The Department of Defense is the world’s largest consumer of energy. Its energy bill is more than $20 billion a year and most of that goes to pay for foreign oil.
The Navy is working to meet an ambitious goal of launching a “Green Strike Group” of ships powered by alternative fuels by next year. The service wants to cut down on its dependence on fossil fuels.
Assistant Secretary of the Navy, Jackalyne Pfannenstiel spoke at a defense-related business breakfast in San Diego this week. She said the Navy is finding that some biofuels work in existing ships.
“We’ve been testing the algae-abased bio fuels in ships,” she said. “We started with the small Riverine craft and we are starting to test on larger ships.”
Last year an F/A 18 Jet dubbed the “Green Hornet” and a Sea Hawk helicopter successfully flew on a 50/50 mix of traditional jet fuel and a crop-based biofuel made of a weed called camelina, similar to mustard seed.
“The alternative fuel has to be invisible to the operator,” Pfannenstiel said. “What we call a drop-in fuel, able to be used in the existing platform by the existing operator.”
Nuclear energy currently powers aircraft carriers and submarines and makes up 16 percent of the Navy’s energy consumption, Pfannenstiel said.
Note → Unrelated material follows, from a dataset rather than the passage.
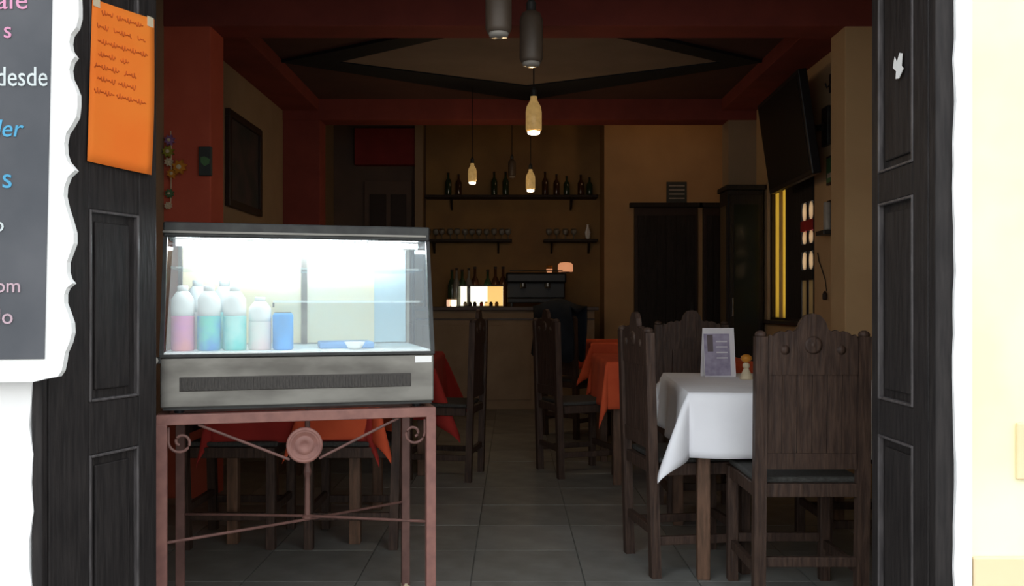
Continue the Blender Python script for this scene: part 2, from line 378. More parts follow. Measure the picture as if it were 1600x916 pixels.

Though the Navy is working on smaller nuclear units, she explained, they are unlikely to be licensed for use on smaller vessels in the near future.
The Navy’s first hybrid vessel, the amphibious assault ship the USS Makin Island, was commissioned in 2009 and is home ported in San Diego
The Navy’s goal is to launch a Green Carrier Strike group, with all ships and aircraft running on biofuel, nuclear or hybrid electric power by 2016. Pfannenstiel said she doesn’t know yet if it will sail out of San Diego Bay.